Terus, mengenai ajakan untuk mengumandangkan puja Tri Sandya lewat pengeras suara, sepertinya perlu dipertimbangkan hal sebagai berikut:
1.                  Jika hal ini dilakukan secara tulus untuk menghimbau umat untuk melaksanakan tri sandya, hal itu sangat positif. Ajakan tersebut mesti disampaikan dengan menggunakan bahasa sendiri. Ajakan atau himbauan tersebut misalnya berbunyi “om suastyastu, karena sudah pukul …., mari melakukan puja tri sandya, untuk kedamaian dunia. Om santi santi santi”. Atau mungkin dalam bahasa Bali “ngiring sareng sami ngerastiti bakti ring Ida Sanghyang Widhi Wasa mejalaran antuk nguncarang puja Trisandya”, atau bahasa yang lainnya. Bukan dengan menyetel kaset puja trisandya dengan volume penuh. Sebab mantram puja trisandya adalah mantra suci dan sacral. Tidak disetel begitu saja, lalu ditinggal. Mantra puja trisandya itu mesti diucapkan dengan pikiran bersih, hati suci, serta dengan tulus iklas, serta dengan sikap yang sudah digariskan dalam ajaran agama Hindu. Agar jangan malah dengan cara ini, kita justru menempatkan mantra puja tri sandya tidak pada tempatnya.
2.                  Perlu diketahui pula bahwa alunan kumandang di tempat ibadah umat non Hindu tersebut bukanlah alunan doa, tetapi seruan untuk melakukan ibadah. Sedangkan doa mereka ucapkan ketika mereka melakukan ibadah. Artinya jangan salah kaprah dan jangan terkecoh, serta ikut ikut tak menentu, apalagi didasari atas niat persaingan, maka hal ini akan menambah ego masing masing, serta semakin mambuat bising dunia ini.

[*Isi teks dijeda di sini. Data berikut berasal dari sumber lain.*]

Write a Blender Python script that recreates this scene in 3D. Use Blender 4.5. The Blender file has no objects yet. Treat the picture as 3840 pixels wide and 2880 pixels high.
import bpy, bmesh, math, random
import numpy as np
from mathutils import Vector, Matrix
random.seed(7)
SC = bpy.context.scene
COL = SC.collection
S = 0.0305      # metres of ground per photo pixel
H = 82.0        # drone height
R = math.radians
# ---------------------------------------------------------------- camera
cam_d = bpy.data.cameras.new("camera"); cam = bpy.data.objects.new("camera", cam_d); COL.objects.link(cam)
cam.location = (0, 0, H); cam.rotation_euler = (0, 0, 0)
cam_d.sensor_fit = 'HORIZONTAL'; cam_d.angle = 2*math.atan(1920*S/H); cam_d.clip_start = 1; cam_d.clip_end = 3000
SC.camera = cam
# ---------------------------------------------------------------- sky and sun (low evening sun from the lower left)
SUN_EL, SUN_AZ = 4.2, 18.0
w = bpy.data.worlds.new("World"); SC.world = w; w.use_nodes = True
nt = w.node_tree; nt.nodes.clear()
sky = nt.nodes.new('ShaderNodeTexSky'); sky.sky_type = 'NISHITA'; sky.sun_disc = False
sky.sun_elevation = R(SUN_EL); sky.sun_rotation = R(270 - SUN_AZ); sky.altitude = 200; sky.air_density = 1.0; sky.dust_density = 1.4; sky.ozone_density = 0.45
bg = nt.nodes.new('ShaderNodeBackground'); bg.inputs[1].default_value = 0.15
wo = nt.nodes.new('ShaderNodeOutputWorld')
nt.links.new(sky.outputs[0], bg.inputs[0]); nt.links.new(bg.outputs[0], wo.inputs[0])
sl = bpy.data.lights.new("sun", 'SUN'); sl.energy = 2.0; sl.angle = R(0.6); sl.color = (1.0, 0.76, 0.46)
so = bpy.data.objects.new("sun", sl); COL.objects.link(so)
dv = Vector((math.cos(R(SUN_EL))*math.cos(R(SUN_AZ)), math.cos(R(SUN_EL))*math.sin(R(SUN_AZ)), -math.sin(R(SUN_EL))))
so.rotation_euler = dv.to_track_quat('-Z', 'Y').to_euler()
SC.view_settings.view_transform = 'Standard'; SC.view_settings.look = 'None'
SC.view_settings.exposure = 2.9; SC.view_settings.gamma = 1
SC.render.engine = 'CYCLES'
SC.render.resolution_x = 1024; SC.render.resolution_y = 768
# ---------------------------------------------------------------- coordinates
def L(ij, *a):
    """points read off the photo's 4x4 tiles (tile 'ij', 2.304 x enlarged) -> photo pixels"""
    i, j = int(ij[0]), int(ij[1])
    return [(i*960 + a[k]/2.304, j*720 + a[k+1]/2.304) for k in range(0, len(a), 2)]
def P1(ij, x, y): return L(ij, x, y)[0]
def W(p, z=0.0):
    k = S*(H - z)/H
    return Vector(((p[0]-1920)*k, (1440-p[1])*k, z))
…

3.                  Anehnya lagi, kalau memang kumandang dari tempat ibadah umat tertentu dianggap suatu hal yang berisik, bising dan kurang baik, kenapa justru iku-ikutan meniru sesuatu yang menurut kita kurang baik. Kan tambah runyam! Yang perlu dilakukan di dalam hal ini adalah komunikasi antar umat, sehingga penggunaan pengeras suara yang berisik tersebut dapat dikurangi, diminimalisir, atau bila perlu ditiadakan. Artinya penggunaan pengeras suara tersebut sebatas intern tempat ibadah itu, tidak diarahkan keluar.
4.                  Oleh karena itu, coba kita renungkan kembali apakah harus kita meniru sesuatu yang kita anggap kurang pas? Dan sekali lagi ketahuilah bahwa puja tri sandya adalah mantram suci, sehingga tak perlu diobral seperti itu. Puja Tri Sandya merupakan gabungan mantram yang disusun oleh para sulinggih Bali di masa lalu. Rangkaian puja ini tak dikenal di India. Para sulinggih di masa lalu menggabungkan enam bait mantram suci menjadi satu rangkaian. Bait pertama mengagungkan ibu dari segala mantra yakni Gayatri Mantra yang bersumber dari Rg.Weda III.62.10. Bait kedua diambil dari Narayana Upanisad. Mantram ini ada dalam rangkaian Catur Weda Sirah, empat mantra yang diambil dari Rg Weda, Yajur Weda, Sama Weda dan Atharwa Weda. Dimana bagian terakhir dari Yajur Weda ini dipakai sebagai bait kedua Puja Tri Sandhya. Bait ketiga ketiga berasal dari satu sloka Siwa Stawa. Sedangkan bait keempat, kelima dan keenam berasal dari Ksama Mahadewastuti yang terdapat dalam kitab Weda Parikrama. Demikian mantram Puja Tri Sandya disusun sebagai mantram suci dan sakral.
5.                  Bisa dibayangkan, kalu misalnya semua pura, semua merajan, atau semua banjar mengumandangkan puja Tri Sandya, alangkah bisingnya. Ramai di kuping, semarak dimata, namun tak menyentuh nurani, justru memunculkan ego, maka hal itu hanyalah sia-sia. “air beriak tanda tak dalam” Ketahuilah pula bahwa jalan dharma adalah jalan kedamaian, jalan ketenangan, jalan ketulusan. Heneng, Hening, Henung. Tenang, sunyi, konsentrasi. Satyam, siwam, sundaram.  Menurut saya demikian.